**Stated task**
Copy, in full, each line of the material that holds the word "Blender".

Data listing
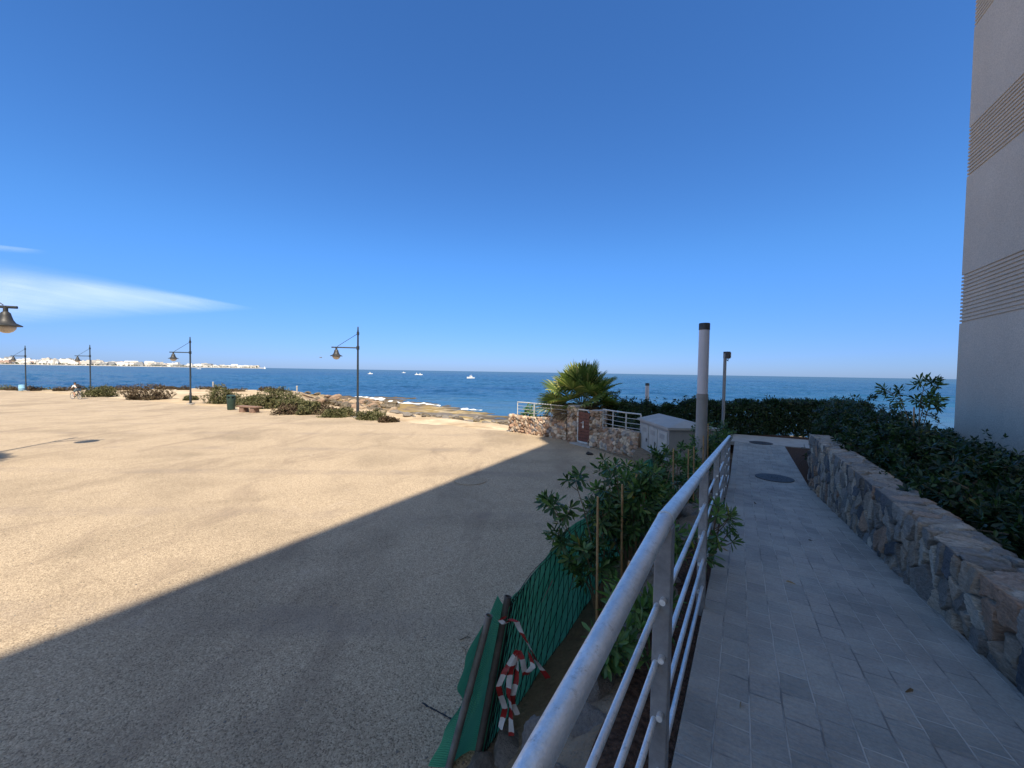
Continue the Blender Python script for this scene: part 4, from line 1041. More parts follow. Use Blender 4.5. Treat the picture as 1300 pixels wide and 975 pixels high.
mb = MB(); mb.tube([gt.location + Vector((0.02, -0.34, 0.0)), gt.location + Vector((0.20, -0.10, 0.45)), gt.location + Vector((0.27, 0.0 - 0.07, 0.62))], 0.009, 7)
tag(mb.build('stick', M['bamboo']), 'thin pale stick leaning against the brown gate', 'stick')
def wall_rail(name, pts, zf, h, label, nb=3):
    P = [Vector((p[0], p[1], zf)) for p in pts]; o0 = P[0].copy(); root = thing(name, o0, label, 'railing', 'rails on the garden wall')
    mb = MB(); mb.tube([p - o0 + Vector((0, 0, h)) for p in P], 0.024, 10); mb.build('top_rail', M['white_metal'], root, auto=40)
    for i in range(nb):
        mb = MB(); mb.tube([p - o0 + Vector((0, 0, h * (0.22 + 0.25 * i))) for p in P], 0.009, 7); mb.build('bar', M['white_metal'], root, auto=40)
    for p in P: mb = MB(); mb.box(p - o0 + Vector((0, 0, h / 2 - 0.04)), (0.035, 0.035, h + 0.06)); mb.build('post', M['white_metal'], root)
wall_rail('wall_railing', [(0.28, 18.40), (1.02, 17.78), (1.72, 17.12), (2.40, 16.42)], 0.80, 0.60, 'pale metal rail on the sunlit wall beside the palm')
wall_rail('wall_railing', [(3.40, 14.6), (3.62, 14.0), (3.92, 13.42), (4.28, 12.98)], 0.83, 0.64, 'pale metal rail on the shaded wall left of the cabinet')

# ------------------------------------------------------------------ utility cabinet
ca = at(853, 546, 10.6); cl = at(812, 531, 13.1); crr = at(884, 541, 11.5)
A0 = Vector((4.33, 10.75, 0)); fdir = Vector((-0.03, 1, 0)).normalized(); sdir = Vector((1, 0.03, 0)).normalized()
FL, SL, CH = 2.25, 1.30, 1.30
cab = thing('utility_cabinet', A0, 'grey metal utility cabinet with three pale doors and a low pitched roof', 'cabinet')
def cp(a, b, z): return fdir * a + sdir * b + Vector((0, 0, z))
mb = MB(); mb.add([cp(0, 0, 0), cp(FL, 0, 0), cp(FL, SL, 0), cp(0, SL, 0), cp(0, 0, CH), cp(FL, 0, CH), cp(FL, SL, CH), cp(0, SL, CH)], [(0, 1, 5, 4)[::-1], (1, 2, 6, 5)[::-1], (2, 3, 7, 6)[::-1], (3, 0, 4, 7)[::-1]])
mb.build('body', M['cab_side'], cab)
mb = MB(); e = 0.07; zr = CH + 0.20
ev = [cp(-e, -e, CH - 0.02), cp(FL + e, -e, CH - 0.02), cp(FL + e, SL + e, CH - 0.02), cp(-e, SL + e, CH - 0.02)]
e2 = [v + Vector((0, 0, 0.06)) for v in ev]; rd = [cp(0.45, SL / 2, zr), cp(FL + e, SL / 2, zr)]
mb.add(ev + e2 + rd, [(0, 1, 2, 3), (4, 0, 3, 7), (5, 1, 0, 4), (6, 2, 1, 5), (7, 3, 2, 6), (4, 8, 9, 5)[::-1], (7, 6, 9, 8)[::-1], (4, 7, 8)[::-1], (5, 9, 6)[::-1]])
mb.build('roof', M['cab_roof'], cab, bevel=0.006)
for i in range(3):
    a0 = 0.10 + i * (FL - 0.2) / 3; a1 = a0 + (FL - 0.2) / 3 - 0.05; mb = MB()
    vs = []
    for b in (-0.022, 0.01):
        vs += [cp(a0, b, 0.16), cp(a1, b, 0.16), cp(a1, b, CH - 0.10), cp(a0, b, CH - 0.10)]
    mb.add(vs, [(0, 1, 2, 3), (7, 6, 5, 4), (0, 4, 5, 1), (1, 5, 6, 2), (2, 6, 7, 3), (3, 7, 4, 0)])
    d = mb.build('door', M['cab_door'], cab, bevel=0.006)
    mb = MB()
    for kk in range(4): 
        z = CH - 0.22 - kk * 0.035; vs = []
        for b in (-0.030, -0.021): vs += [cp(a0 + 0.15, b, z), cp(a1 - 0.15, b, z), cp(a1 - 0.15, b, z + 0.016), cp(a0 + 0.15, b, z + 0.016)]
        mb.add(vs, [(0, 1, 2, 3), (7, 6, 5, 4), (0, 4, 5, 1), (1, 5, 6, 2), (2, 6, 7, 3), (3, 7, 4, 0)])
    mb.build('vent', M['cab_side'], d)
    mb = MB(); mb.tube([cp(a0 + 0.08, -0.05, 0.68), cp(a0 + 0.08, -0.05, 0.80)], 0.012, 8); mb.tube([cp(a0 + 0.08, -0.05, 0.74), cp(a0 + 0.08, -0.015, 0.74)], 0.012, 8); mb.build('handle', M['dark_metal'], d)
mb = MB(); mb.prism([cp(-0.03, -0.03, 0).xy, cp(-0.03, SL + 0.03, 0).xy, cp(FL + 0.03, SL + 0.03, 0).xy, cp(FL + 0.03, -0.03, 0).xy], -0.1, 0.10); mb.build('plinth', M['concrete'], cab)

# ------------------------------------------------------------------ column lamps and floodlight post
def column(loc, label):
    root = thing('column_lamp', loc, label, 'lamp', 'round column lamps'); 
    mb = MB(); mb.lathe([(0.17, 0), (0.17, 0.03), (0.115, 0.05), (0.108, 0.06), (0.104, 1.60), (0.110, 1.605), (0.110, 1.70), (0.100, 1.705)], n=32); mb.build('column', M['col_grey'], root, auto=35)
    mb = MB(); mb.lathe([(0.100, 1.706), (0.098, 2.98)], n=32); mb.build('diffuser', M['col_white'], root, auto=35)
    mb = MB(); mb.lathe([(0.103, 2.98), (0.103, 3.10), (0.096, 3.115), (0, 3.12)], n=32); mb.build('cap', M['dark_metal'], root, auto=35)
    return root
p = at(889, 586, 7.9); column((p.x, p.y, 0.72), 'tall round column lamp with pale diffuser and dark cap beside the handrail')
p = at(821.5, 500, 20.5); c2 = column((p.x, p.y, -0.78), 'smaller looking round column lamp standing behind the hedge by the palm')
p = at(919, 500, 13.6)
fl = thing('floodlight_post', (p.x, p.y, 0.40), 'slim grey post with a small floodlight head above the end hedge', 'light post')
mb = MB(); mb.box((0, 0, 1.58), (0.075, 0.075, 3.16), 0.3); mb.build('post', M['col_grey'], fl, bevel=0.006)
mb = MB(); mb.box((0.055, -0.01, 3.10), (0.16, 0.17, 0.24), 0.3); mb.build('lamp_head', M['dark_metal'], fl, bevel=0.012)
mb = MB(); mb.box((0.138, -0.03, 3.10), (0.012, 0.12, 0.18), 0.3); mb.build('lens', M['lamp_glass'], fl)
mb = MB(); mb.tube([(0.03, 0, 2.96), (0.10, -0.01, 2.90), (0.10, -0.01, 2.98)], 0.018, 8); mb.build('bracket', M['dark_metal'], fl)

# ------------------------------------------------------------------ manhole covers
def manhole(p, rad, label, slope=0.0, mt='iron'):
    root = thing('manhole_cover', p, label, 'manhole cover', 'manhole covers')
    mb = MB(); mb.lathe([(rad, 0.0), (rad, 0.010), (rad * 0.93, 0.012)], n=40); a = mb.build('rim', M[mt], root, auto=30)
    mb = MB(); mb.lathe([(rad * 0.925, 0.006), (rad * 0.92, 0.011), (0, 0.011)], n=40)
    for i in range(5):
        for j in range(10): 
            an = 6.283 * j / 10 + i * 0.3; rr = rad * (0.15 + 0.16 * i); mb.box((rr * math.cos(an), rr * math.sin(an), 0.0125), (0.03, 0.012, 0.004), an)
    mb.build('lid', M[mt], root, auto=30)
    if slope: root.rotation_euler = Matrix.Rotation(-slope, 4, RN).to_euler()
    return root
s_ = 10.55; p = gp(983, 607, 0.52); manhole((p.x, p.y, 0.5235), 0.37, 'round dark manhole cover in the paving below the stone wall')
p = gp(966, 562.5, 0.52); manhole((p.x, p.y, 0.5235), 0.35, 'farther round manhole cover near the hedge at the path end')
p = gp(597, 610, 0.0); manhole((p.x, p.y, 0.004), 0.42, 'pale round cover in the asphalt at the shadow edge', 0, 'plaza')

# litter by the gate
r = rng(4)
p = gp(749, 577, 0); rock('black_bag', 'rock_dark', p, (0.17, 0.10, 0.07), r, 'small black crumpled bag on the shaded ground before the gate', None, 'bag', 0.35)
bpy.data.objects['black_bag'].data = bpy.data.objects['black_bag'].data.copy(); bpy.data.objects['black_bag'].data.materials[0] = M['black']

# loose grit on the asphalt and dead leaves on the paving
r = rng(123); V = []; Q = []
for i in range(2600):
    if i < 1500: y = 2.4 + 12 * r.random() ** 1.6; x = -1.3 * y + (1.25 * y + 0.3) * r.random()
    else: y = 2.5 + 12 * r.random() ** 1.3; s0 = (y - 0.2); x = 0.55 * y - 1.75 + r.normal(0, 0.28) - 0.15
    if x > 0.585 * y - 1.62: x -= 0.5
    a = 0.004 + 0.010 * r.random() ** 3; k0 = len(V); an = r.random() * 6.28
    for j in range(4): V.append((x + a * (0.7 + 0.6 * r.random()) * math.cos(an + j * 1.57), y + a * (0.7 + 0.6 * r.random()) * math.sin(an + j * 1.57), 0.001 + float(tilt(x))))
    V.append((x, y, a * (0.6 + 0.5 * r.random()) + float(tilt(x)))); Q += [(k0 + j, k0 + (j + 1) % 4, k0 + 4) for j in range(4)]
tag(link('gravel', np_mesh('gravel', np.array(V), np.array(Q)), M['rock_grey']), kind='stuff')
for i, (px, py, an) in enumerate([(1098, 768, 0.3), (1077, 827, 1.2), (1032, 687, 2.0), (938, 899, 0.7), (960, 640, 1.4), (1010, 742, 2.6), (1150, 880, 0.2), (925, 700, 2.2)]):
    g_ = gp(px, py, 1.3)
    for _ in range(6): sq = g_.x * U.x + g_.y * U.y; g_ = gp(px, py, zp(sq))
    V, Q = leaves(np.array([[0, 0, 0.004]]), np.array([[math.cos(an), math.sin(an), 0.05]]), 1, 0.06, 0.022, r, 0, 5, 0.0)
    o = link('dead_leaf', np_mesh('dead_leaf', V, Q), M['frond_dry'] if i % 2 else M['bark']); o.location = g_; tag(o, 'dry fallen leaf lying on the grey paving of the ramp', 'leaf', 'dead leaves on the ramp paving')
for (pa_, pb_, lab) in [((536, 893), (575, 914), 'dark crack running in the shaded asphalt toward the fence foot')]:
    a_ = gp(*pa_, 0); b_ = gp(*pb_, 0); V = []; n_ = 14
    for i in range(n_):
        p_ = a_.lerp(b_, i / (n_ - 1)); V += [(p_.x, p_.y - 0.007 + r.normal(0, 0.004), 0.004), (p_.x, p_.y + 0.007 + r.normal(0, 0.004), 0.004)]
    tag(link('crack', np_mesh('crack', np.array(V), grid_quads(n_, 2)), M['black']), kind='structure')
def twig(a_, b_, lab):
    mb = MB(); m_ = a_.lerp(b_, 0.5) + Vector((0.01, 0.02, 0.012)); mb.tube([a_ + Vector((0, 0, 0.006)), m_, b_ + Vector((0, 0, 0.008))], [0.005, 0.004, 0.002], 6)
    mb.tube([m_, m_ + Vector((0.03, 0.05, 0.02))], [0.003, 0.0015], 5); tag(mb.build('twig', M['bark']), lab, 'twig')
twig(gp(584, 813, 0), gp(598, 810, 0), 'short dark twig on the asphalt left of the light fence pipe')
twig(gp(587, 822, 0), gp(592, 834, 0), 'second dark twig on the asphalt, pointing at the fence flap')

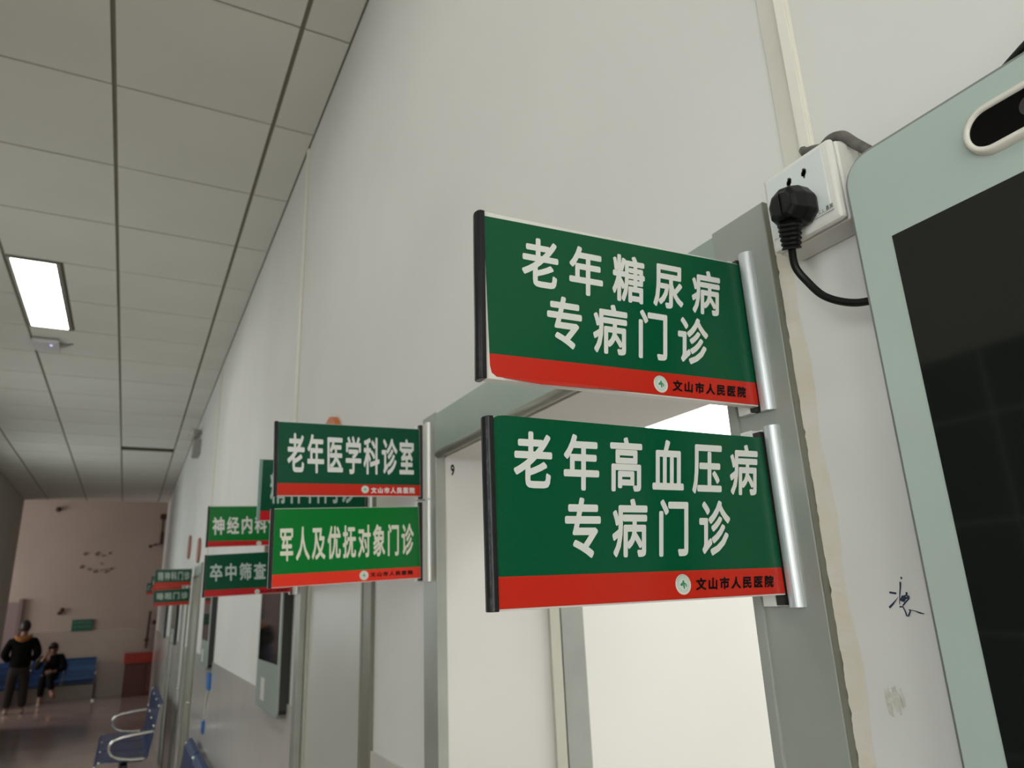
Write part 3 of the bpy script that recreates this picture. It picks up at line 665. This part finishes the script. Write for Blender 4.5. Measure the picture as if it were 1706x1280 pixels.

**Task solution**
Continue the Blender Python script for this scene: part 4, from line 1041. More parts follow. Use Blender 4.5. Treat the picture as 1300 pixels wide and 975 pixels high.
Write part 3 of the bpy script that recreates this picture. It picks up at line 665. This part finishes the script. Write for Blender 4.5. Measure the picture as if it were 1706x1280 pixels.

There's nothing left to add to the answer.